Written exercise —
Select from the data all lines with the word "render".

Given data —
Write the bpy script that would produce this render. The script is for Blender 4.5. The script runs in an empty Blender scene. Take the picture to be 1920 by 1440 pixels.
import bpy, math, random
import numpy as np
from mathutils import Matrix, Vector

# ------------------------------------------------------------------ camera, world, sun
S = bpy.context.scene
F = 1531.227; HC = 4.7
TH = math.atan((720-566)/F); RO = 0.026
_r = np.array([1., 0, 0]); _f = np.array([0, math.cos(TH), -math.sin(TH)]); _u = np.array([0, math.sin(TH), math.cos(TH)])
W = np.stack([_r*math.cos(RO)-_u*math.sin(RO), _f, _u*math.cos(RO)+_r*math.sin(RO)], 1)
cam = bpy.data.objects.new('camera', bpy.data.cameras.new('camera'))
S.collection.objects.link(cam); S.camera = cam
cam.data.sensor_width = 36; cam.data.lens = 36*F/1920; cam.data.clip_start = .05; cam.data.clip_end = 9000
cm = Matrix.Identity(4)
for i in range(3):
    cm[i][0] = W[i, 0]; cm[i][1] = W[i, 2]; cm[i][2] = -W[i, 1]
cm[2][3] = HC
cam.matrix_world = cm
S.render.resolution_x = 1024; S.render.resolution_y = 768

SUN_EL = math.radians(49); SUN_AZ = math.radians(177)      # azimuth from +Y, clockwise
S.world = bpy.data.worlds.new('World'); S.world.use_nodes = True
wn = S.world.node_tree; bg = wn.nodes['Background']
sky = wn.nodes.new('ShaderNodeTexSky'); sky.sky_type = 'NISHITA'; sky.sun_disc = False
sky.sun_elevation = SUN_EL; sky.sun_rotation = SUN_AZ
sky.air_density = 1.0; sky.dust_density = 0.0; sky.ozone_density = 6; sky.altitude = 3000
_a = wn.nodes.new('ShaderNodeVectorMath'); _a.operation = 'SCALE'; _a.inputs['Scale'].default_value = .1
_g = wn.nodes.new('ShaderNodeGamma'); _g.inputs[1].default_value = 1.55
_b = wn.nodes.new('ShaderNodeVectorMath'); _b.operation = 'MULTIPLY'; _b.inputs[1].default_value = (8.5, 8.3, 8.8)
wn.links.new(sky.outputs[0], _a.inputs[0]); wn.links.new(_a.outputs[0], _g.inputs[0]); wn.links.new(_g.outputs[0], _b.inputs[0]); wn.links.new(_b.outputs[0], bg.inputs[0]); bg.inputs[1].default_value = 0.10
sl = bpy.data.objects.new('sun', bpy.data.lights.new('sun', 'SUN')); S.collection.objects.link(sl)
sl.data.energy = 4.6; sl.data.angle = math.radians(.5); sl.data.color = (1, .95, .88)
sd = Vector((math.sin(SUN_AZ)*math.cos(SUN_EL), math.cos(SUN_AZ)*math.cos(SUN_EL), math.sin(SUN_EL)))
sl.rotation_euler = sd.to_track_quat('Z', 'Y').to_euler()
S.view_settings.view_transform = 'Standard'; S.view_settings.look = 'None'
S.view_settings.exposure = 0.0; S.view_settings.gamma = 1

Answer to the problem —
Write the bpy script that would produce this render. The script is for Blender 4.5. The script runs in an empty Blender scene. Take the picture to be 1920 by 1440 pixels.
S.render.resolution_x = 1024; S.render.resolution_y = 768